Return exactly the lines that run from the beginning through the line containing "COL = S.collection", both included, and no others.
/---
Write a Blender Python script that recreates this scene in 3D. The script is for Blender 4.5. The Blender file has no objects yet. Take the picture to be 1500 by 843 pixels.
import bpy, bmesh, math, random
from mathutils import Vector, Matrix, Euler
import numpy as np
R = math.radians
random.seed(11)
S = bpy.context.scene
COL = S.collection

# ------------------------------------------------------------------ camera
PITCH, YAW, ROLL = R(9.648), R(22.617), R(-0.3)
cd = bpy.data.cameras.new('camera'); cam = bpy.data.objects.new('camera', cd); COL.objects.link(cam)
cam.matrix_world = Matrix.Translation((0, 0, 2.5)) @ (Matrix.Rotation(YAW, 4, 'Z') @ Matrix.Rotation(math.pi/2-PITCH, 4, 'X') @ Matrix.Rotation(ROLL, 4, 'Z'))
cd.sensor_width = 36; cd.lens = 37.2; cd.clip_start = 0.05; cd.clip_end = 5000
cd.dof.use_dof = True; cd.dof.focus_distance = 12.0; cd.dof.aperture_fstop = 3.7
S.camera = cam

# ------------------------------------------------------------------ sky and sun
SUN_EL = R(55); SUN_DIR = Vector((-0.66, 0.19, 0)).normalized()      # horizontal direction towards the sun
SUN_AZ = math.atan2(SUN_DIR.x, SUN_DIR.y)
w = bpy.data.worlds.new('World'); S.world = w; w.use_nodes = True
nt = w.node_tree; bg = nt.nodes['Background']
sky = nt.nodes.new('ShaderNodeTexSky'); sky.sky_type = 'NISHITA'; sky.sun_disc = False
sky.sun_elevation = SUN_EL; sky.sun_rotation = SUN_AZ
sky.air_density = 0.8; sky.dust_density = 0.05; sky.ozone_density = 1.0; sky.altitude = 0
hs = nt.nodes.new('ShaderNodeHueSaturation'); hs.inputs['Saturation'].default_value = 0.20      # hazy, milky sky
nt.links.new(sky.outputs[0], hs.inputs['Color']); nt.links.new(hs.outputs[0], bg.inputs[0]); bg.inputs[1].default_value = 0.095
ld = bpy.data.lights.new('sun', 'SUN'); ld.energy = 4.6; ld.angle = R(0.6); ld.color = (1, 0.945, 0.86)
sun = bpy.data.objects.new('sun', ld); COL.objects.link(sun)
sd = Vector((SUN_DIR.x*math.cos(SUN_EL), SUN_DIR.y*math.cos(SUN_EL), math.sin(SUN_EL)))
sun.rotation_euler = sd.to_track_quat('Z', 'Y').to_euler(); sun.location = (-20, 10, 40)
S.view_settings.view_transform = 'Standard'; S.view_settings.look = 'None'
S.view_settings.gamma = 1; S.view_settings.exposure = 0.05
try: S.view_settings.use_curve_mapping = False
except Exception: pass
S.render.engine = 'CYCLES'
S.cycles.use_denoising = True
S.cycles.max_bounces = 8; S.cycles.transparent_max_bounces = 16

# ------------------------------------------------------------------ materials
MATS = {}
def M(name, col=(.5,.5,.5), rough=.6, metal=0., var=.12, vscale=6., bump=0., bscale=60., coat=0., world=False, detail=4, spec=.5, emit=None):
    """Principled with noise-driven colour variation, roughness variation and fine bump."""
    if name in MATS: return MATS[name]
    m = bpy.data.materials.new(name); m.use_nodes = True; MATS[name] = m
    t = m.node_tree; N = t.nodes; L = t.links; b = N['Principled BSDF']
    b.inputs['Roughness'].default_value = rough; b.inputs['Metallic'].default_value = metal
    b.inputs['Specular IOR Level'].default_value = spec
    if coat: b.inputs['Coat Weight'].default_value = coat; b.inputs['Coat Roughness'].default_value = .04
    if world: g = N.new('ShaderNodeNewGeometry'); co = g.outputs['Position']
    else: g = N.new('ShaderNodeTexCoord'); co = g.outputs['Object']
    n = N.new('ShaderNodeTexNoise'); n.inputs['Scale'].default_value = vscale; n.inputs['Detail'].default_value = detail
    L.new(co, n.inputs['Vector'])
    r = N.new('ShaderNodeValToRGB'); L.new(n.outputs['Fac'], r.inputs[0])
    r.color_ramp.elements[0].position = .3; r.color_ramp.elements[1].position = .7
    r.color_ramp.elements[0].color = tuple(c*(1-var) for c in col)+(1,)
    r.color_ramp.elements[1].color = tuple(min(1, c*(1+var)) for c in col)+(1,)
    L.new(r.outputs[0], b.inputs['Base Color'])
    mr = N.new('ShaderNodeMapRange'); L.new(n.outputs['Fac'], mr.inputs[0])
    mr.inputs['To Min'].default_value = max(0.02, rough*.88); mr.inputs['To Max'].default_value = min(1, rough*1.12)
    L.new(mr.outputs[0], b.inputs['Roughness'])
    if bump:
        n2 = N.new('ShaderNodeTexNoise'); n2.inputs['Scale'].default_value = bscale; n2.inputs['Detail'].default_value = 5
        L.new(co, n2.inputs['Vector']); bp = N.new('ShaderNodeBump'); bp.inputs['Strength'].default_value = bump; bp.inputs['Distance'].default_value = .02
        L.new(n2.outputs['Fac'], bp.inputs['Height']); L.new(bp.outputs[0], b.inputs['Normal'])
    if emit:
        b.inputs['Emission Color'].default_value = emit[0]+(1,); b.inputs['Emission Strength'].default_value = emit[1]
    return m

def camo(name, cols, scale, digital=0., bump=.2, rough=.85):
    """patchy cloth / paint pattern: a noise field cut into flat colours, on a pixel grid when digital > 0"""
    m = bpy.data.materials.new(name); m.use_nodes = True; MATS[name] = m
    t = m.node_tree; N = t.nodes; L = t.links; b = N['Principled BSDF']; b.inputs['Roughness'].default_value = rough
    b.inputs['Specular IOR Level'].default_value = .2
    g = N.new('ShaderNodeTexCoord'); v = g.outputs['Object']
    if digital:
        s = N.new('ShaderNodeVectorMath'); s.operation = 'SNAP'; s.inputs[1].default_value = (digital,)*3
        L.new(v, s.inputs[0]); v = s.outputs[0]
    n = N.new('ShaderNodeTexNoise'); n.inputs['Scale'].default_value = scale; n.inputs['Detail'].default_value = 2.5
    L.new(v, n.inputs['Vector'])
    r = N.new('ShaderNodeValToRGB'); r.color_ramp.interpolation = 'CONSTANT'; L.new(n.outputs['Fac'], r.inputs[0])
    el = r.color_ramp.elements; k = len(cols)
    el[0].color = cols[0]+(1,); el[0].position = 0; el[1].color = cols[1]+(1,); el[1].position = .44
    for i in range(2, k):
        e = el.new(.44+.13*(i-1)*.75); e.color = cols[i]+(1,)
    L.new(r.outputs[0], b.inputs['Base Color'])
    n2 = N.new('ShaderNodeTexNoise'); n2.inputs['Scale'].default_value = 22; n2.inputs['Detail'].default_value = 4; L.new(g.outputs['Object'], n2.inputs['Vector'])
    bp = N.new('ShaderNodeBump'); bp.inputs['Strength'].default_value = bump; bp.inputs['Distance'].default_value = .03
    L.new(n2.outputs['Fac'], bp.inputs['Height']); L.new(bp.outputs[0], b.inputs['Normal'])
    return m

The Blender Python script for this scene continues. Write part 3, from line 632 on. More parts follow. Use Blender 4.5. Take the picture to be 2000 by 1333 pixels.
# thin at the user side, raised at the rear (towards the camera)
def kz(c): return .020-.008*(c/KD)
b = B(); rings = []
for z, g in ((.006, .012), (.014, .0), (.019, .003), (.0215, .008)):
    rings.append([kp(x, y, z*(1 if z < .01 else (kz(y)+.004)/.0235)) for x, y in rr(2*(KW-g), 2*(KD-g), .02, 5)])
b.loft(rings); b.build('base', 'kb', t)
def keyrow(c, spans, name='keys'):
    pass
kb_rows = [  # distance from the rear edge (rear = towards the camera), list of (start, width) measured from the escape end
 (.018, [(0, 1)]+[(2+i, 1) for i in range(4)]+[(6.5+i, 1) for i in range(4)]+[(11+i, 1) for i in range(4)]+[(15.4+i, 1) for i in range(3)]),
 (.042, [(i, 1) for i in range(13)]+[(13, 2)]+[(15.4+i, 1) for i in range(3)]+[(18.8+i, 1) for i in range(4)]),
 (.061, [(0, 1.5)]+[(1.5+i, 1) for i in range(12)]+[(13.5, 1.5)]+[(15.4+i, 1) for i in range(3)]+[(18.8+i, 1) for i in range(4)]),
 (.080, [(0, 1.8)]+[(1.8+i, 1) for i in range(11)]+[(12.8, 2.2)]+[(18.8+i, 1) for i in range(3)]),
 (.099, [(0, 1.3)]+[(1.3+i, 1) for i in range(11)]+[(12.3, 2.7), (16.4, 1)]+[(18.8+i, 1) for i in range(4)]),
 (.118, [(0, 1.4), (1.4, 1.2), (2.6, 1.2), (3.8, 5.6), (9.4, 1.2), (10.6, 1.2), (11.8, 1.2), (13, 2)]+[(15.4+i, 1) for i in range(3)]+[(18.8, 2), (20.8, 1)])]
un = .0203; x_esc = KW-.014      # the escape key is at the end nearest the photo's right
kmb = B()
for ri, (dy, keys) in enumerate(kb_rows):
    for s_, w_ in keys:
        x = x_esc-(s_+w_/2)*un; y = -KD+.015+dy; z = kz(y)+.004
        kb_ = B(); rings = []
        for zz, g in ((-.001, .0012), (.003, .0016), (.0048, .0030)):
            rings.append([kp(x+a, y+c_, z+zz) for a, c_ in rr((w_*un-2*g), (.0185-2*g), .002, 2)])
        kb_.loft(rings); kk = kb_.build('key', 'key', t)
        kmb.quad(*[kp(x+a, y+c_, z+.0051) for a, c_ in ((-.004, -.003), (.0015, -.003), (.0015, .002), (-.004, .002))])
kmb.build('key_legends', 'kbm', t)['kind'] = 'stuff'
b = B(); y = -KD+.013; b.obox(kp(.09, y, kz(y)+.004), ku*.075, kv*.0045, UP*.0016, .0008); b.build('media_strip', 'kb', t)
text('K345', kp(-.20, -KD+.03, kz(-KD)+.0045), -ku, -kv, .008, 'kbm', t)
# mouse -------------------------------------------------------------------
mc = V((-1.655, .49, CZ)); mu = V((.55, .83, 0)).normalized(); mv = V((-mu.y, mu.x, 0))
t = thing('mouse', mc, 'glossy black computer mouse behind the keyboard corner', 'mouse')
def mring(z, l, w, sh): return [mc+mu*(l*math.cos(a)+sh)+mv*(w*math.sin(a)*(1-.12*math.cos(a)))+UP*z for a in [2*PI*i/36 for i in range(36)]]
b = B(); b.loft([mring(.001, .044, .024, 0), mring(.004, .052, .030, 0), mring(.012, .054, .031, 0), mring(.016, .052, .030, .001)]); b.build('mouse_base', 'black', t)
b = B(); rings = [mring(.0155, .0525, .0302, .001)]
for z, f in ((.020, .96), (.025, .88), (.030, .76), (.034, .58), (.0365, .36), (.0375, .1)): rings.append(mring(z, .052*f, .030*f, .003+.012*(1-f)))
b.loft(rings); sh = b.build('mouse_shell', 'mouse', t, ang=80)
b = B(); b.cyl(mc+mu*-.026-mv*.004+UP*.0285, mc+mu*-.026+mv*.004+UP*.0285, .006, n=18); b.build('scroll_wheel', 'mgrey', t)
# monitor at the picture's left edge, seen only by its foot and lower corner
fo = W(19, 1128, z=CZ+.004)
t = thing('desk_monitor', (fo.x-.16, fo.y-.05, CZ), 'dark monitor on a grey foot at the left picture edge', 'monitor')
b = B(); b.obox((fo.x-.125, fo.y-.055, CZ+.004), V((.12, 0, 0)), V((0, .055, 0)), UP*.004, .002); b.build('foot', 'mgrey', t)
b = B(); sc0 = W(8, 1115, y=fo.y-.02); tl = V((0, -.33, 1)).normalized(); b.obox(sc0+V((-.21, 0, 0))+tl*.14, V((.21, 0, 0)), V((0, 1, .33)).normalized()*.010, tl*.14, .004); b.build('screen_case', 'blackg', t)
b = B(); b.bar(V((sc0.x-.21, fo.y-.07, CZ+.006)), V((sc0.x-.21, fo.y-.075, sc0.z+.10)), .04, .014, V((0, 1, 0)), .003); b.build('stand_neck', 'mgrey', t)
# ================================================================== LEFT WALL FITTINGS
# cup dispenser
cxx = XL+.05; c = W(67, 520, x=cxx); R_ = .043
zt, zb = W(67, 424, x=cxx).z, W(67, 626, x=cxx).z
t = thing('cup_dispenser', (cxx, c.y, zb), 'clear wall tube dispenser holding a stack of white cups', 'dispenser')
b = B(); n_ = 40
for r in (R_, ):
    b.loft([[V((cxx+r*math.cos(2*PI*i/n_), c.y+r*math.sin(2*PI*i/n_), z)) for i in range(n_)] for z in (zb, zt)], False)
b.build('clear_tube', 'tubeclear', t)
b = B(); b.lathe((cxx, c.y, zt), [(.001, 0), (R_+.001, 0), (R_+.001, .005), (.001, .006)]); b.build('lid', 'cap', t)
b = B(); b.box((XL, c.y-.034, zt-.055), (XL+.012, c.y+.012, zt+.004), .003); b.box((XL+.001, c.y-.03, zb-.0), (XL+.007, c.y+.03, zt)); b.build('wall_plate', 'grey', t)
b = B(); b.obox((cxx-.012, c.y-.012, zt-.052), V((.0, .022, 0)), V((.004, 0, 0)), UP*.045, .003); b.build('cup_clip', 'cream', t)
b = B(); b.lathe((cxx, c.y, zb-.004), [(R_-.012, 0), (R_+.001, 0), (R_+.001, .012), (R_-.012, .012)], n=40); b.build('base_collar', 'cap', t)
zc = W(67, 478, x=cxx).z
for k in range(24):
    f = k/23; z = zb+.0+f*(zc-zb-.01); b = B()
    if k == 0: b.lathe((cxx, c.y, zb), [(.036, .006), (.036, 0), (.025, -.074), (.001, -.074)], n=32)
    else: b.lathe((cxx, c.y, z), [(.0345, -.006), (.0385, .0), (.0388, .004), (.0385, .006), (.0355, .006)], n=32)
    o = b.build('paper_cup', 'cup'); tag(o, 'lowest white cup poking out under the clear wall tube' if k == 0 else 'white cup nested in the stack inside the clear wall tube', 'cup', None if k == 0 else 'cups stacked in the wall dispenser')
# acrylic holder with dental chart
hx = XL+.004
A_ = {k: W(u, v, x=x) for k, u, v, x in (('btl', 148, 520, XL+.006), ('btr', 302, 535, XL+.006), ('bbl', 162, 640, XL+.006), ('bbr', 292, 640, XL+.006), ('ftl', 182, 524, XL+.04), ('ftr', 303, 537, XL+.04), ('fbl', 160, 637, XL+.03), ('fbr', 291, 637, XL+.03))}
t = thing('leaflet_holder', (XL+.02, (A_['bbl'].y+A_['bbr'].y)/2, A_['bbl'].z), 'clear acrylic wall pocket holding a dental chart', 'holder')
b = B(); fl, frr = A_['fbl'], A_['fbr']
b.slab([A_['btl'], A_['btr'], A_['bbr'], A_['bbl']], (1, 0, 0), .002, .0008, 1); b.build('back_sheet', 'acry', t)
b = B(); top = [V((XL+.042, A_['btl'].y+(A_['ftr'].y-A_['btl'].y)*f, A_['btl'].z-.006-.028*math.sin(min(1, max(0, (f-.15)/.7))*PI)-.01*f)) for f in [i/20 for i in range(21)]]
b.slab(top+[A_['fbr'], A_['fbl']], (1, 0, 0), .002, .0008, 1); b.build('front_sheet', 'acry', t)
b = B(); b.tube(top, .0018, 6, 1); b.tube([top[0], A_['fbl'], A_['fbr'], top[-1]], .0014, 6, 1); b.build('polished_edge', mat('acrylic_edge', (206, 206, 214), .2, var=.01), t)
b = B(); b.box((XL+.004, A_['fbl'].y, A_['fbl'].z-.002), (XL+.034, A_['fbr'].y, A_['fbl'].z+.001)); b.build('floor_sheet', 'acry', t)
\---
▸ THE REPLY:
Write a Blender Python script that recreates this scene in 3D. The script is for Blender 4.5. The Blender file has no objects yet. Take the picture to be 1500 by 843 pixels.
import bpy, bmesh, math, random
from mathutils import Vector, Matrix, Euler
import numpy as np
R = math.radians
random.seed(11)
S = bpy.context.scene
COL = S.collection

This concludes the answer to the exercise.